Institutional efficiency
Genie is a voice controlled smartphone app designed at Deakin University (Australia) to ensure its students feel supported, organised and in control throughout their studies. The system learns as it answers more student inquiries.
Challenges
The report looks at some of the barriers to more effective use of AI. In particular the authors argue that changes will be needed in the following areas:
- accreditation and financial aid to better support the use of AI
- privacy regulations such as FERPA need to be updated in order to address the ability of AI systems to track data and use it for predictive analytics.
Comment
This is a very useful report, mainly because it provides specific examples of how AI is actually being applied in higher education. As always, if this post raises interest or concerns, please read the actual report.

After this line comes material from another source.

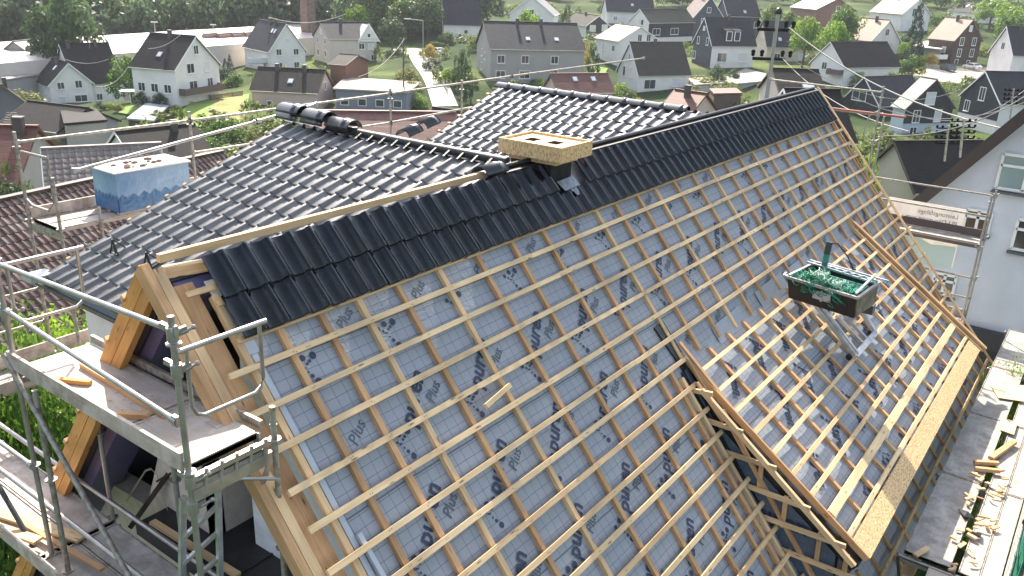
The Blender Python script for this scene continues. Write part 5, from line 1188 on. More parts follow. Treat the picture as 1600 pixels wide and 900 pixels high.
# factory hall
hall = thing('factory_hall', 'long factory hall with pale metal roof and a row of roof lights before the forest', 'factory', (60, 170, -11.5))
A1, A2 = at_D(-60, 74, 196), at_D(480, 37, 240); B1, B2 = at_D(-60, 106, 174), at_D(490, 60, 212)
C1, C2 = A1+(A1-B1), A2+(A2-B2); C1.z = B1.z; C2.z = B2.z
m = MB(); m.prism([A1, B1, B2, A2], (0,0,.2)); m.prism([A1, A2, C2, C1], (0,0,.2))
obj('roof', m, mat('pale_metal_roof', (.66,.58,.54), .42, .15, noise=(.12,(.54,.46,.42),.4,.65), bump=.1), hall)
m = MB()
for a, b_ in ((B1, B2), (B2, C2), (C2, C1), (C1, B1)): m.face([Vector((a.x,a.y,-20)), Vector((b_.x,b_.y,-20)), b_, a])
m.face([B1-Vector((0,0,8)), A1, C1-Vector((0,0,8))]); m.face([B2-Vector((0,0,8)), A2, C2-Vector((0,0,8))])
obj('wall', m, WBG, hall)
for px, py in ((60,80),(90,82),(330,60),(350,60),(372,59),(392,58)):
    d = ray(px, py); n = (B1-A1).cross(A2-A1).normalized(); p = CP+d*((A1-CP).dot(n)/d.dot(n)); m = MB()
    e = (A2-A1).normalized(); m.beam(p-e*1.8+Vector((0,0,.5)), p+e*1.8+Vector((0,0,.5)), 1.8, .7); m.tube([p-e*1.8+Vector((0,0,.85)), p+e*1.8+Vector((0,0,.85))], .5, 8)
    obj('roof_light', m, mat('dark_roof_light', (.22,.13,.11), .4), hall)
st = thing('factory_chimney', 'tall square brick factory chimney rising in front of the dark forest', 'chimney', tuple(at_z(483, 60, -9)))
p = at_D(483, 58, 222); m = MB(); w0 = 1.25
for (z0, w_, z1, w1_) in ((-12, 1.45, 16, 1.15),):
    a = [Vector((p.x+sx*w_, p.y+sy*w_, z0)) for sx, sy in ((-1,-1),(1,-1),(1,1),(-1,1))]; b_ = [Vector((p.x+sx*w1_, p.y+sy*w1_, z1)) for sx, sy in ((-1,-1),(1,-1),(1,1),(-1,1))]
    for i in range(4): m.face([a[i], a[(i+1)%4], b_[(i+1)%4], b_[i]])
    m.face(b_)
obj('shaft', m, mat('brown_brick_shaft', (.20,.13,.10), .9, noise=(1.5,(.13,.09,.07),.4,.6)), st)
m = MB(); m.box(p.x-1.5, p.x+1.5, p.y-1.5, p.y+1.5, 15, 16.3); obj('rim', m, RGR, st)
# near white house beyond the far scaffold
nh = thing('white_house', 'big blue grey rendered gable house standing close behind the far scaffold', 'house', (26, -6.5, 0))
x0 = 21.5; ye, yr = -1.35, -6.3; ze, zr = 5.75, 12.15; y2 = yr-(ye-yr)
m = MB(); m.prism([(x0, ye-.35, -1), (x0, ye-.35, ze+.1), (x0, yr, zr-.25), (x0, y2+.35, ze+.1), (x0, y2+.35, -1)], (10, 0, 0)); 
obj('wall', m, mat('rough_blue_white_render', (.62,.65,.71), .9, noise=(1.2,(.55,.58,.64),.35,.7), bump=.5, bscale=25), nh)
m = MB(); m.prism([(x0-.45, ye, ze-.1), (x0-.45, yr, zr), (x0-.45, yr, zr-.22), (x0-.45, ye, ze-.32)], (11, 0, 0)); m.prism([(x0-.45, y2, ze-.1), (x0-.45, yr, zr), (x0-.45, yr, zr-.22), (x0-.45, y2, ze-.32)], (11, 0, 0))
obj('roof', m, RD, nh)
m = MB(); m.beam((x0-.5, ye, ze-.2), (x0-.5, yr, zr-.1), .05, .3); m.beam((x0-.5, y2, ze-.2), (x0-.5, yr, zr-.1), .05, .3); obj('barge_board', m, mat('dark_brown_barge', (.05,.035,.03), .6), nh)
m = MB(); m.box(x0-.08, x0, ye-.4, y2+.4, -1, 2.6) if False else m.box(x0-.10, x0-.001, y2+.4, ye-.4, -1, 3.0); obj('plinth', m, mat('dark_plinth', (.05,.05,.055), .9, bump=.5), nh)
def nwin(ya, yb, za, zb, pane):
    m = MB()
    for a, b_ in (((x0-.03,ya,za),(x0-.03,yb,za)),((x0-.03,ya,zb),(x0-.03,yb,zb)),((x0-.03,ya,za),(x0-.03,ya,zb)),((x0-.03,yb,za),(x0-.03,yb,zb)),((x0-.03,(ya+yb)/2,za),(x0-.03,(ya+yb)/2,zb)),((x0-.03,ya,za+(zb-za)*.68),(x0-.03,yb,za+(zb-za)*.68))): m.beam(a, b_, .07, .09, (1,0,0))
    f = obj('window', m, WHITE, nh); m = MB(); m.box(x0-.025, x0-.005, yb, ya, za, zb); obj('pane', m, pane, f)
    m = MB(); m.beam((x0-.08, ya+.08, za-.1), (x0-.08, yb-.08, za-.1), .18, .06); obj('sill', m, mat('dark_sill', (.10,.10,.11), .6), f)
def nw(px0, py0, px1, py1, pane):
    a = at_ax(px0, py0, 0, x0); b_ = at_ax(px1, py1, 0, x0); nwin(a.y, b_.y, b_.z, a.z, pane)
nw(1569, 240, 1640, 305, GLASSL); nw(1512, 326, 1543, 364, mat('brown_glass', (.05,.035,.02), .2)); nw(1592, 342, 1650, 400, GLASS); nw(1462, 425, 1488, 462, GLASS)
m = MB(); m.box(x0-.35, x0-.1, y2, ye-.2, 2.6, 3.1); obj('lean_to_edge', m, mat('dark_plinth', (.05,.05,.055), .9), nh)
# ================================================================== TREES
def crown_mesh(name, n, leaf, kind, seed):
    r = random.Random(seed); m = MB(); cl = []
    if kind == 'round':
        for i in range(46):
            a = r.uniform(0, 6.283); z = r.uniform(-.9, 1); q = math.sqrt(max(0, 1-z*z)); rr = r.uniform(.55, .95)
            cl.append((Vector((q*math.cos(a)*rr*.42, q*math.sin(a)*rr*.42, .60+z*rr*.33)), r.uniform(.09, .15)))
    elif kind == 'bush':
        for i in range(40):
            a = r.uniform(0, 6.283); z = r.uniform(-.2, 1); q = math.sqrt(max(0, 1-z*z)); rr = r.uniform(.6, .95)
            cl.append((Vector((q*math.cos(a)*rr*.44, q*math.sin(a)*rr*.44, .25+z*rr*.62)), r.uniform(.10, .17)))
    elif kind == 'column':
        for i in range(40):
            z = r.uniform(.05, .93); w = .40*math.sin(math.pi*min(1, z*.75+.2))**.6; a = r.uniform(0, 6.283); cl.append((Vector((w*.8*math.cos(a), w*.8*math.sin(a), z)), r.uniform(.08, .13)))
    elif kind == 'conifer':
        for i in range(75):
            z = r.uniform(.06, .97); w = .46*(1-z)+.03; a = r.uniform(0, 6.283); cl.append((Vector((w*.85*math.cos(a), w*.85*math.sin(a), z)), .04+.09*(1-z)))
    tot = sum(c[1]**2 for c in cl)
    for c, cr in cl:
        for i in range(int(n*cr*cr/tot)):
            d = Vector((r.gauss(0,1), r.gauss(0,1), r.gauss(0,1))).normalized(); p = c+d*cr*r.uniform(.55, 1.12)*1.0
            p = Vector((p.x, p.y, p.z)); s_ = leaf*r.uniform(.6, 1.35)
            nrm = (d+Vector((r.uniform(-.7,.7), r.uniform(-.7,.7), r.uniform(-.2,.9)))).normalized(); u = nrm.orthogonal().normalized(); v = nrm.cross(u); a = r.uniform(0, 6.28); u, v = u*math.cos(a)+v*math.sin(a), v*math.cos(a)-u*math.sin(a)
            m.face([p-u*s_, p-v*s_*.55, p+u*s_, p+v*s_*.55])
    return m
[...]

However, I have to say I was hugely underwhelmed by what I saw, not just in the report but in the applications themselves (although I would prefer to have direct experience of using these applications). There are several reasons for my lack of enthusiasm:
- many of them look clunky and very much like the very early stages of a new technology and best avoided until more sophisticated applications are available;
- in particular they don’t get to the heart of the educational enterprise which is teaching and learning. They are mainly support systems and as such have some value, but they do not live up to the hype that surrounds AI; applications such as these are not going to revolutionize education although they could in the long run make it a little more efficient;
- many of these applications were not particularly intelligent in the sense that they were working at very routine levels of activity; they were more like technology-enhanced applications rather than ‘true’ artificial intelligence.
This judgement is based strictly on their technical merits; it does not begin to look at some of the ethical and ideological issues around the use of AI in education – but that’s for another post.